'''

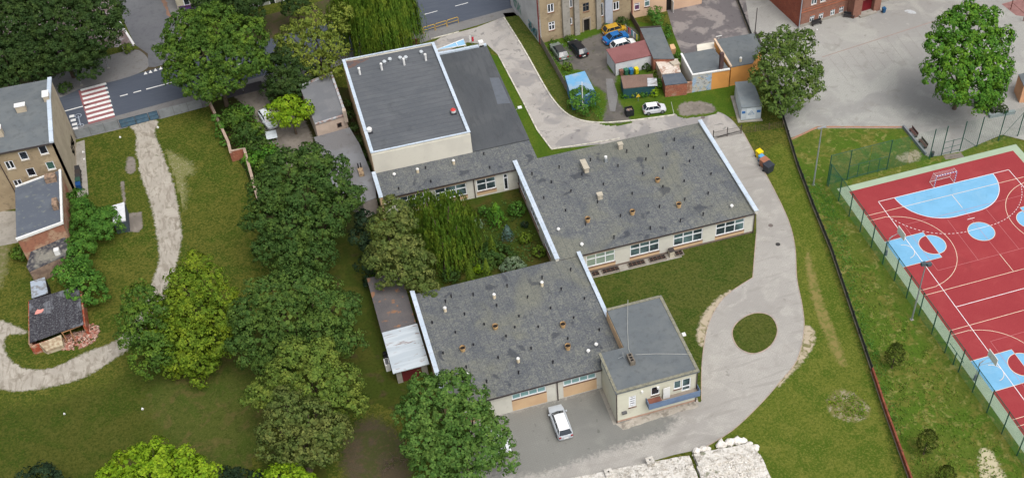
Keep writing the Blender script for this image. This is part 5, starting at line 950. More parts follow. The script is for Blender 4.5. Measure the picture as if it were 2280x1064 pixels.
# buildings beyond the street (only their feet are in view)
def block(name, face_px, h, depth, wm, label, winpx=(), cat='house', z=0):
    a, b = [Vector(at(*q)[:2]) for q in face_px]; t = thing(name, (a.x, a.y, 0), label, cat); f = Face(a, b); wb = MB(); T = []
    for (u, v) in winpx: c = f.uv(u, v); T.append((c[0] - .5, c[0] + .5, c[1] - .75, c[1] + .75))
    f.wall(wb, 0, f.L, 0, h, T); n = -f.n; a2, b2 = a + n * depth, b + n * depth; wb.path([b + n * .15, b2, a2, a + n * .15], .3, 0, h - .01); wb.build('wall', wm, t)
    for q in T: window(f, t, q, 1, 1, GLASSD, bar=.12)
    MB().prism([(v_.x, v_.y) for v_ in (a, b, b2, a2)], h, h + .25).build('roof', FELTG, t); return t, f
t, f = block('street_house', ((556, 20), (668, -4)), 8, 9, mat('grey_green_wall', (138, 144, 138), [(.6, .45, .6, (150, 150, 138), .8, 6)]), 'grey green rendered house across the street with white framed windows', ((606, 2), (637, -4)))
MB().tube([f.pt(0, 8, .1), f.pt(0, 0, .1)], .08).build('downpipe', EAVE, t)
t, f = block('corner_house', ((400, 26), (470, 14)), 8, 10, plain('cream_corner', (186, 180, 160), .9, var=.1), 'cream corner house with purple base at the side street', ((415, 4), (440, 0)))
MB().fbox(f, 0, 3.6, 0, .9, 0, .03).build('painted_base', plain('purple_base', (92, 60, 120), .7), t)

# ------------------------------------------------------------------ garages behind the apartment house
def hut(name, roof, zr, wallm, roofm, label, zs=None, over=.0, wz=None, cat='garage', t=.12):
    P = [(p[0], p[1]) for p in pts(roof, zr)]; c = (sum(p[0] for p in P) / len(P), sum(p[1] for p in P) / len(P)); th_ = thing(name, (P[-1][0], P[-1][1], 0), label, cat)
    I = [(p[0] + (c[0] - p[0]) * over, p[1] + (c[1] - p[1]) * over) for p in P]; zs = zs or [zr] * len(P)
    MB().prism(I, 0, [q - t - .004 for q in zs]).build('wall', wallm, th_); MB().prism(P, [q - t for q in zs], zs).build('roof', roofm, th_); return th_, P, I
REDR = mat('maroon_roof', (126, 84, 84), [(.5, .45, .6, (116, 76, 76), .8, 6), (8, .45, .7, (138, 94, 92), .5, 4)], rough=.9)
WW = mat('white_wall', (196, 198, 200), [(.8, .45, .6, (184, 186, 190), .8, 6), (2, .6, .72, (150, 152, 150), .6, 8, 1, (0, 1.5, .5))], rough=.9)
t, P, I = hut('white_garage', [(1349.4, 113), (1441, 90.5), (1454, 122.7), (1369.4, 141.5)], 2.3, WW, REDR, 'white garage with maroon felt roof in the dirt yard', [2.5, 2.5, 2.3, 2.3], .03)
MB().tube([(I[3][0] - .1, I[3][1] - .1, 2.1), (I[3][0] - .1, I[3][1] - .1, 0)], .06).build('downpipe', EAVE, t)
t, P, I = hut('long_garage', [(1424.6, 63), (1471.6, 60), (1487, 97), (1502, 131), (1455, 131)], 2.6, BRICK, FELTG, 'long brick garage with blue grey felt roof', None, .02)
MB().path([P[0], P[1]], .2, 2.6, 2.75).build('roof_edge', EAVE, t)
t, P, I = hut('roofless_store', [(1458, 133), (1509, 131), (1516, 161), (1473, 165)], 2.0, mat('ruin_pale', (176, 158, 140), [(1.5, .45, .6, (140, 108, 88), .9, 8)]), mat('white_debris', (196, 184, 172), [(.8, .5, .58, (150, 116, 98), .8, 8), (3, .5, .6, (214, 208, 200), .7, 6)], bump=.06), 'ruined store with broken whitish slab roof between the garages')
MB().prism([(P[1][0] - 1.6, P[1][1] - .7), (P[1][0] - .3, P[1][1] - .6), (P[1][0] - .2, P[1][1] - 1.6), (P[1][0] - 1.3, P[1][1] - 1.7)], 2.0, 2.3).build('slab_piece', plain('beige_slab', (178, 168, 152), .9), t)
t, P, I = hut('brick_garage', [(1474, 167), (1517.4, 162), (1531, 184.5), (1481, 190)], 2.2, BRICK, mat('dark_felt_small', (82, 90, 100), [(1, .45, .6, (92, 98, 106), .8, 6)]), 'small raw brick garage with dark felt roof by the lawn', None, .03)
a_ = Face(at(1523, 210)[:2], at(1541, 206.5)[:2]); w_ = thing('brick_wall', a_.pt(0, 0), 'short rough brick wall between the brick garage and the muralled garage', 'wall'); MB().fbox(a_, 0, a_.L, 0, 1.9, -.3, 0).build('masonry', mat('mixed_masonry', (170, 140, 118), [(2, .45, .6, (140, 96, 76), .9, 8)]), w_)
t, P, I = hut('mural_garage', [(1517, 121), (1589, 108), (1625, 155), (1542, 168)], 3.1, CREAM, FELTG, 'grey roofed garage with weathered mural on its front wall')
MB().path([P[0], P[3], P[2]], .3, 3.1, 3.28).build('coping', VW, t); f = Face(I[3], I[2])
MB().fbox(f, .02, f.L * .52, .02, 2.9, .002, .02).build('mural', mat('mural', (176, 178, 178), [(.9, .5, .58, (140, 170, 200), .8, 5, 1), (1.3, .58, .64, (190, 172, 130), .8, 6, 1), (2.2, .56, .62, (118, 118, 120), .8, 8, 1)]), t)
MB().fbox(f, f.L * .52 + .01, f.L, .02, 2.95, .002, .03).build('orange_front', mat('orange_render', (214, 152, 84), [(.6, .45, .6, (204, 144, 80), .8, 6)]), t)
x, y, _ = at(1605.6, 154, 3.1); MB().box(x - .3, x + .25, y - .25, y + .25, 3.1, 5.9).build('chimney', mat('brown_stack', (88, 68, 66), [(2, .45, .6, (72, 58, 58), .8, 6)]), t)
t, P, I = hut('orange_garage', [(1591, 89), (1682, 74), (1697, 103.5), (1676, 141), (1628, 150)], 3.4, mat('orange_render', (214, 152, 84)), FELTG, 'largest garage with blue grey roof and orange front wall')
MB().path([P[0], P[4]], .3, 3.4, 3.62).build('coping', plain('peach_coping', (204, 180, 156), .9), t); MB().path([P[1], P[2]], .25, 3.4, 3.6).build('roof_edge', EAVE, t); vents(t, [(1649, 134)], 3.4, 'white')
hut('white_store', [(1551.5, 100), (1589, 94), (1595, 110), (1553, 116)], 2.3, plain('mint_wall', (170, 192, 186), .9), plain('white_tin', (214, 208, 194), .7, var=.06), 'white flat roofed store tucked behind the garages', cat='shed')
hut('plank_box', [(1491, 100), (1500, 98), (1505, 108), (1494, 110)], 1.0, plain('plank', (180, 140, 104), .9), plain('plank_top', (206, 170, 132), .9), 'low wooden box beside the long garage', cat='box')
t, P, I = hut('brown_shed', [(1382, 169), (1453, 165), (1458, 190), (1388, 197)], 1.9, plain('teal_wall', (38, 76, 82), .8, var=.1), mat('brown_roof', (118, 96, 86), [(.8, .45, .6, (106, 88, 80), .8, 6), (5, .5, .65, (130, 110, 98), .5, 6)]), 'low shed with brown roof and teal front', cat='shed')
PP_ = [(p[0], p[1]) for p in pts([(1441, 174), (1462, 174), (1464, 191), (1442, 192)], 2.0)]; MB().prism(PP_, 1.93, 1.98).build('tin_sheet', mat('tin_sheet', (176, 180, 184), [(1.4, .5, .58, (118, 112, 108), .9, 6, 0, (0, .5, 3))]), t)
t, P, I = hut('blue_shed', [(1258, 171), (1302, 161), (1327, 210), (1274, 222)], 2.0, plain('blue_wall', (72, 122, 160), .7, var=.1), mat('blue_roof', (104, 156, 194), [(.5, .45, .58, (142, 162, 180), .85, 5), (3, .55, .7, (88, 138, 178), .5, 6)], rough=.7), 'light blue tin shed inside the fenced yard', [2.1, 2.2, 2.2, 2.1], .02, cat='shed')
# transformer kiosk
t, P, I = hut('transformer_kiosk', [(1636, 183), (1676, 179), (1698, 236), (1651, 240)], 2.4, plain('kiosk_wall', (182, 190, 196), .7, var=.05), mat('kiosk_roof', (112, 120, 124), [(1, .45, .6, (122, 128, 130), .8, 6)]), 'grey white transformer kiosk with blue marks on its doors', None, .05, cat='kiosk')
f = Face(I[3], I[2]); L_ = f.L
d_ = MB().fbox(f, L_ * .27, L_ * .73, .2, 2.05, .002, .04).build('door', plain('kiosk_door', (196, 204, 210), .6), t)
BLU = plain('kiosk_blue', (52, 104, 164), .6)
MB().fbox(f, .1, L_ * .2, 1.2, 1.6, .002, .03).fbox(f, L_ * .78, L_ - .1, 1.2, 1.6, .002, .03).build('blue_panel', BLU, t)
mb = MB(); cx = L_ * .5
for a, b in (((cx - .45, .95), (cx, 1.6)), ((cx, 1.6), (cx + .45, .95)), ((cx - .45, .95), (cx + .45, .95)), ((cx - .2, 1.1), (cx + .2, 1.3))):
    q = Vector((b[0] - a[0], b[1] - a[1])).normalized(); nn = Vector((-q.y, q.x)) * .04
    mb.add([f.pt(a[0] + nn.x, a[1] + nn.y, .045), f.pt(a[0] - nn.x, a[1] - nn.y, .045), f.pt(b[0] - nn.x, b[1] - nn.y, .045), f.pt(b[0] + nn.x, b[1] + nn.y, .045)], [(0, 1, 2, 3), (3, 2, 1, 0)])
mb.build('emblem', plain('emblem_blue', (110, 150, 190)), d_)
f = Face(I[0], I[3]); MB().fbox(f, 1.5, f.L - .6, .2, 2.0, .002, .04).build('side_door', plain('kiosk_door', (196, 204, 210), .6), t)
c = P; MB().path([(I[0][0] - .35, I[0][1]), (I[3][0] - .35, I[3][1] - .35), (I[2][0] + .1, I[2][1] - .35)], .5, 0, .12).build('base', CONC, t)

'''

▸ INSTRUCTIONS TO FOLLOW: Omitting all pictures, restate exactly the lines of the material from its start through the line that contains "120), .7), t)".

▸ SOLUTION:
Keep writing the Blender script for this image. This is part 5, starting at line 950. More parts follow. The script is for Blender 4.5. Measure the picture as if it were 2280x1064 pixels.
# buildings beyond the street (only their feet are in view)
def block(name, face_px, h, depth, wm, label, winpx=(), cat='house', z=0):
    a, b = [Vector(at(*q)[:2]) for q in face_px]; t = thing(name, (a.x, a.y, 0), label, cat); f = Face(a, b); wb = MB(); T = []
    for (u, v) in winpx: c = f.uv(u, v); T.append((c[0] - .5, c[0] + .5, c[1] - .75, c[1] + .75))
    f.wall(wb, 0, f.L, 0, h, T); n = -f.n; a2, b2 = a + n * depth, b + n * depth; wb.path([b + n * .15, b2, a2, a + n * .15], .3, 0, h - .01); wb.build('wall', wm, t)
    for q in T: window(f, t, q, 1, 1, GLASSD, bar=.12)
    MB().prism([(v_.x, v_.y) for v_ in (a, b, b2, a2)], h, h + .25).build('roof', FELTG, t); return t, f
t, f = block('street_house', ((556, 20), (668, -4)), 8, 9, mat('grey_green_wall', (138, 144, 138), [(.6, .45, .6, (150, 150, 138), .8, 6)]), 'grey green rendered house across the street with white framed windows', ((606, 2), (637, -4)))
MB().tube([f.pt(0, 8, .1), f.pt(0, 0, .1)], .08).build('downpipe', EAVE, t)
t, f = block('corner_house', ((400, 26), (470, 14)), 8, 10, plain('cream_corner', (186, 180, 160), .9, var=.1), 'cream corner house with purple base at the side street', ((415, 4), (440, 0)))
MB().fbox(f, 0, 3.6, 0, .9, 0, .03).build('painted_base', plain('purple_base', (92, 60, 120), .7), t)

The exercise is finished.